**AIM**
Would you output the whole listing below, exactly as it reads?

(begin)

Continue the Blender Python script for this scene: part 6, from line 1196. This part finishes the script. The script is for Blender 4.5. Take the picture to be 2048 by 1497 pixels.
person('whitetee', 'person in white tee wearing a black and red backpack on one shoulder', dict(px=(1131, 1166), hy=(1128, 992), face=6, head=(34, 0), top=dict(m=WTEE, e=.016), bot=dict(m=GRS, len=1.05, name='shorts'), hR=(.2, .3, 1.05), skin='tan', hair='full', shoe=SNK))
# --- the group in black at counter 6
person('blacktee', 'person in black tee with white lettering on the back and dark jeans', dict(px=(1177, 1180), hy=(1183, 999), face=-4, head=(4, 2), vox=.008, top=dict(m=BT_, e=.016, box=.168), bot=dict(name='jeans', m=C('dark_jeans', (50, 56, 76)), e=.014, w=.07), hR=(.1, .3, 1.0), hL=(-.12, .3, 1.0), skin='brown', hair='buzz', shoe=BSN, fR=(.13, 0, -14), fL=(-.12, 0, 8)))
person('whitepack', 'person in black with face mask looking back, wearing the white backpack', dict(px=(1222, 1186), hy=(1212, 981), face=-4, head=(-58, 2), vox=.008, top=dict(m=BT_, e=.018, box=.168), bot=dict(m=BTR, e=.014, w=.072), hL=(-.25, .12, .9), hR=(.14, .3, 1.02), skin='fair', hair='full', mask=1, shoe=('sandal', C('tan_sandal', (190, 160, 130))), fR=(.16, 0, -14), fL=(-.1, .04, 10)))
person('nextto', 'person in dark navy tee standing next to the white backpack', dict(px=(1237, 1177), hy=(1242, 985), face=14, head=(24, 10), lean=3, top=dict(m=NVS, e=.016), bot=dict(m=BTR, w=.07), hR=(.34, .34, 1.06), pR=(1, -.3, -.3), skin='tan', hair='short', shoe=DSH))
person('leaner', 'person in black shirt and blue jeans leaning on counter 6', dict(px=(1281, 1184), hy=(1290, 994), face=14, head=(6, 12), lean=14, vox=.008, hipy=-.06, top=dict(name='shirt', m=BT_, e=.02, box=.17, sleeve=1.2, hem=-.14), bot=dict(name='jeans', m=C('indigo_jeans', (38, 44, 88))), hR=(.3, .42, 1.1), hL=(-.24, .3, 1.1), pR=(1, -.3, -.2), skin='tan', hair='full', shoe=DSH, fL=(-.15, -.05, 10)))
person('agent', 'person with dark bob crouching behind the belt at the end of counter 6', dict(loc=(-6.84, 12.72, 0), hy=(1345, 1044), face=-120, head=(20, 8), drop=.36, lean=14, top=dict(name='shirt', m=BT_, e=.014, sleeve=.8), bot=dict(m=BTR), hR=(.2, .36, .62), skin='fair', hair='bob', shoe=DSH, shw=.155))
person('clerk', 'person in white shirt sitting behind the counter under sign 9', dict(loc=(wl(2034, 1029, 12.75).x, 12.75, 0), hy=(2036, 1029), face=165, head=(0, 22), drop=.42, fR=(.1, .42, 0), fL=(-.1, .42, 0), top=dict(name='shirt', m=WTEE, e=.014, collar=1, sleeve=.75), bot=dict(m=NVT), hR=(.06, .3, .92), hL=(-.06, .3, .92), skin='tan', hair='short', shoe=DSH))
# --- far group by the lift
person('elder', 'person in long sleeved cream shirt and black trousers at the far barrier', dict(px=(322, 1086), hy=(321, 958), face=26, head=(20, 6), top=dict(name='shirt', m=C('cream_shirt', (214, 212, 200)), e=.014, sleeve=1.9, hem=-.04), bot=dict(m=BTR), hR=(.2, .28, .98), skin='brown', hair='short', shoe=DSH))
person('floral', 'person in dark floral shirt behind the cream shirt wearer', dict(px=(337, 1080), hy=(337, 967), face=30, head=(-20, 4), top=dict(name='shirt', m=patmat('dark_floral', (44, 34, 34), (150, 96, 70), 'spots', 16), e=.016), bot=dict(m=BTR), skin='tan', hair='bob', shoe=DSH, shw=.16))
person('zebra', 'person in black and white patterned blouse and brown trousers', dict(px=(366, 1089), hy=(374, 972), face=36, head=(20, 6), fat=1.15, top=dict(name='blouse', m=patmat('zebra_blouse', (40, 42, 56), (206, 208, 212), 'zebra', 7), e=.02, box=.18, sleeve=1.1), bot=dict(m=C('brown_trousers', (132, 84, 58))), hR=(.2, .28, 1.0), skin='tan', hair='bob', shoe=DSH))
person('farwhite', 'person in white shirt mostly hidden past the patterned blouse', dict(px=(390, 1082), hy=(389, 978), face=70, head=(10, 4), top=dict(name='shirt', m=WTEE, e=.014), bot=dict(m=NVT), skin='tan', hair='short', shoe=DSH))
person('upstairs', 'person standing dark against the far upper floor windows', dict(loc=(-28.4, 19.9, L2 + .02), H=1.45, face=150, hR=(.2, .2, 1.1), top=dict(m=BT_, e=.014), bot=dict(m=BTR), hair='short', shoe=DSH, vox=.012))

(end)

**RESULT BELOW**
Continue the Blender Python script for this scene: part 6, from line 1196. This part finishes the script. The script is for Blender 4.5. Take the picture to be 2048 by 1497 pixels.
person('whitetee', 'person in white tee wearing a black and red backpack on one shoulder', dict(px=(1131, 1166), hy=(1128, 992), face=6, head=(34, 0), top=dict(m=WTEE, e=.016), bot=dict(m=GRS, len=1.05, name='shorts'), hR=(.2, .3, 1.05), skin='tan', hair='full', shoe=SNK))
# --- the group in black at counter 6
person('blacktee', 'person in black tee with white lettering on the back and dark jeans', dict(px=(1177, 1180), hy=(1183, 999), face=-4, head=(4, 2), vox=.008, top=dict(m=BT_, e=.016, box=.168), bot=dict(name='jeans', m=C('dark_jeans', (50, 56, 76)), e=.014, w=.07), hR=(.1, .3, 1.0), hL=(-.12, .3, 1.0), skin='brown', hair='buzz', shoe=BSN, fR=(.13, 0, -14), fL=(-.12, 0, 8)))
person('whitepack', 'person in black with face mask looking back, wearing the white backpack', dict(px=(1222, 1186), hy=(1212, 981), face=-4, head=(-58, 2), vox=.008, top=dict(m=BT_, e=.018, box=.168), bot=dict(m=BTR, e=.014, w=.072), hL=(-.25, .12, .9), hR=(.14, .3, 1.02), skin='fair', hair='full', mask=1, shoe=('sandal', C('tan_sandal', (190, 160, 130))), fR=(.16, 0, -14), fL=(-.1, .04, 10)))
person('nextto', 'person in dark navy tee standing next to the white backpack', dict(px=(1237, 1177), hy=(1242, 985), face=14, head=(24, 10), lean=3, top=dict(m=NVS, e=.016), bot=dict(m=BTR, w=.07), hR=(.34, .34, 1.06), pR=(1, -.3, -.3), skin='tan', hair='short', shoe=DSH))
person('leaner', 'person in black shirt and blue jeans leaning on counter 6', dict(px=(1281, 1184), hy=(1290, 994), face=14, head=(6, 12), lean=14, vox=.008, hipy=-.06, top=dict(name='shirt', m=BT_, e=.02, box=.17, sleeve=1.2, hem=-.14), bot=dict(name='jeans', m=C('indigo_jeans', (38, 44, 88))), hR=(.3, .42, 1.1), hL=(-.24, .3, 1.1), pR=(1, -.3, -.2), skin='tan', hair='full', shoe=DSH, fL=(-.15, -.05, 10)))
person('agent', 'person with dark bob crouching behind the belt at the end of counter 6', dict(loc=(-6.84, 12.72, 0), hy=(1345, 1044), face=-120, head=(20, 8), drop=.36, lean=14, top=dict(name='shirt', m=BT_, e=.014, sleeve=.8), bot=dict(m=BTR), hR=(.2, .36, .62), skin='fair', hair='bob', shoe=DSH, shw=.155))
person('clerk', 'person in white shirt sitting behind the counter under sign 9', dict(loc=(wl(2034, 1029, 12.75).x, 12.75, 0), hy=(2036, 1029), face=165, head=(0, 22), drop=.42, fR=(.1, .42, 0), fL=(-.1, .42, 0), top=dict(name='shirt', m=WTEE, e=.014, collar=1, sleeve=.75), bot=dict(m=NVT), hR=(.06, .3, .92), hL=(-.06, .3, .92), skin='tan', hair='short', shoe=DSH))
# --- far group by the lift
person('elder', 'person in long sleeved cream shirt and black trousers at the far barrier', dict(px=(322, 1086), hy=(321, 958), face=26, head=(20, 6), top=dict(name='shirt', m=C('cream_shirt', (214, 212, 200)), e=.014, sleeve=1.9, hem=-.04), bot=dict(m=BTR), hR=(.2, .28, .98), skin='brown', hair='short', shoe=DSH))
person('floral', 'person in dark floral shirt behind the cream shirt wearer', dict(px=(337, 1080), hy=(337, 967), face=30, head=(-20, 4), top=dict(name='shirt', m=patmat('dark_floral', (44, 34, 34), (150, 96, 70), 'spots', 16), e=.016), bot=dict(m=BTR), skin='tan', hair='bob', shoe=DSH, shw=.16))
person('zebra', 'person in black and white patterned blouse and brown trousers', dict(px=(366, 1089), hy=(374, 972), face=36, head=(20, 6), fat=1.15, top=dict(name='blouse', m=patmat('zebra_blouse', (40, 42, 56), (206, 208, 212), 'zebra', 7), e=.02, box=.18, sleeve=1.1), bot=dict(m=C('brown_trousers', (132, 84, 58))), hR=(.2, .28, 1.0), skin='tan', hair='bob', shoe=DSH))
person('farwhite', 'person in white shirt mostly hidden past the patterned blouse', dict(px=(390, 1082), hy=(389, 978), face=70, head=(10, 4), top=dict(name='shirt', m=WTEE, e=.014), bot=dict(m=NVT), skin='tan', hair='short', shoe=DSH))
person('upstairs', 'person standing dark against the far upper floor windows', dict(loc=(-28.4, 19.9, L2 + .02), H=1.45, face=150, hR=(.2, .2, 1.1), top=dict(m=BT_, e=.014), bot=dict(m=BTR), hair='short', shoe=DSH, vox=.012))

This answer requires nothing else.